I, like you, bought all my meat at the supermarket when I first started living alone. The quality wasn't the best, but since I was in a new city it was the only thing I knew at the time. Once I started to grow acquainted to the city layout I found out where there was a butcher's shop and decided to give it a try. The meat was much fresher and of much better quality than the one I bought at the supermarket, it was cheaper as well. Needless to say every time I need meat now I always buy it from the butcher.
There is a massive difference in meat from a butcher or farmer. I gag just thinking about the conditions grocery store meat comes from and how old it might be. Depends where the butcher gets it from, but I'd still bank on it being better tasting at least. The meat I used to get from a farm before I gave up meat was exceptional and clean (no hormones, grass fed, happy until they were "humanely" slaughtered etc.. such an oximoron isn't it? lol). I'm reading on here all the time that there is no difference in these foods, but grocery store foods are so subpar. I can definitely taste a huge difference from my sources and I'm so happy to be helping out local businesses/farmers in the process.
Sure, but now you're taking things to a whole new level Josie. One thing is to have the possibility to buy directly from the producer. More, a producer that has their animals hormones free and just hanging around in the free; most people don't have that possibility, of course it's way more healthy.

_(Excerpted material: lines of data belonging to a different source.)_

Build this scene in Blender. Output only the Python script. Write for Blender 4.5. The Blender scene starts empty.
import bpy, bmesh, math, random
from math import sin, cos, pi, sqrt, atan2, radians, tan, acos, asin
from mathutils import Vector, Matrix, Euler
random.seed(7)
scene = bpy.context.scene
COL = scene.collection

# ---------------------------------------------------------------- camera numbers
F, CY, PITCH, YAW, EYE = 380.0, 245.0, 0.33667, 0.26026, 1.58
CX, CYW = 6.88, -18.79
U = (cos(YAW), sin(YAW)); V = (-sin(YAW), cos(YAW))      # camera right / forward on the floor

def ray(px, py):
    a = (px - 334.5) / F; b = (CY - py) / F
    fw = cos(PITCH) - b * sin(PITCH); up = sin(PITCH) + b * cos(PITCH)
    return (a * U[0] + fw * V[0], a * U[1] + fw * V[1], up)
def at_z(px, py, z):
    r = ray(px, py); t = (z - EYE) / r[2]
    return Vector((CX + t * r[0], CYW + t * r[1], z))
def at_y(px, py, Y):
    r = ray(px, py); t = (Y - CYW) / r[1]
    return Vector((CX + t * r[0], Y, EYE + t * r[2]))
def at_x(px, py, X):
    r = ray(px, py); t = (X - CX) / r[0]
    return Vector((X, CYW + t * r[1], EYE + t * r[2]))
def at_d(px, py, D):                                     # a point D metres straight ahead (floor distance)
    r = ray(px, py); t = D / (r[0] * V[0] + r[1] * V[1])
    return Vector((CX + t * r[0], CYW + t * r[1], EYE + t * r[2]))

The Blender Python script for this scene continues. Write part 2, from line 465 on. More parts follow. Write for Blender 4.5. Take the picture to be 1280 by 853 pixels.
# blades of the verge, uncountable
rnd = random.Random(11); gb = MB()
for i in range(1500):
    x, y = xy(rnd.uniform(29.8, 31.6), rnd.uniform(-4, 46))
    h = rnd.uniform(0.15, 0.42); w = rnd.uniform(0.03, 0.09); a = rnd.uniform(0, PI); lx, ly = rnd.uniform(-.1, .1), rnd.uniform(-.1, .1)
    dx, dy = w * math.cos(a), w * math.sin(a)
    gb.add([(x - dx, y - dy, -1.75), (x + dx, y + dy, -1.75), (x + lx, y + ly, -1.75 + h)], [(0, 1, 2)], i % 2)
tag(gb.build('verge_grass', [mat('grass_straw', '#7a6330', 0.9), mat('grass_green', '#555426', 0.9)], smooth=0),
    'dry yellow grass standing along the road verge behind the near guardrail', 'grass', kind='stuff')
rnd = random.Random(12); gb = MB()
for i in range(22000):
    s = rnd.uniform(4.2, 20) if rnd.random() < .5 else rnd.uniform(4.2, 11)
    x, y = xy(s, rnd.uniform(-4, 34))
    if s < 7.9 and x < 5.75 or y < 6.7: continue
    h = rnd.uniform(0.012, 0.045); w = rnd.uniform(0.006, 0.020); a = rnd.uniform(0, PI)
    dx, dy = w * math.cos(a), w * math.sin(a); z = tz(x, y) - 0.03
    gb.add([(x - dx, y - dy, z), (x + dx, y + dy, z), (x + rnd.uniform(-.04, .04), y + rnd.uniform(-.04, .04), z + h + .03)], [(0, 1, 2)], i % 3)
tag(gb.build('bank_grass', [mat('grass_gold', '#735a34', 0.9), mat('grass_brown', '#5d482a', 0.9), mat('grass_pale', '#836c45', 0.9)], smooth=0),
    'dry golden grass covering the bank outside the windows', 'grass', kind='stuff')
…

That's the problem with most people... they think taking care of themselves is too much work. And buying directly from a farmer isn't a whole new level.. it is for those who would rather eat things they shouldn't than make another stop somewhere else lol. It may not be a possibility for you, I wouldn't know.. but for most people in here it's not. They just don't want to. Huge difference
Yeah, I have to agree with part of that, not seeing the obvious advantages we just might get lazy, but on the other hand people living in the cities don't have the possibility to do this sort of shopping unless we need to travel long miles to do it.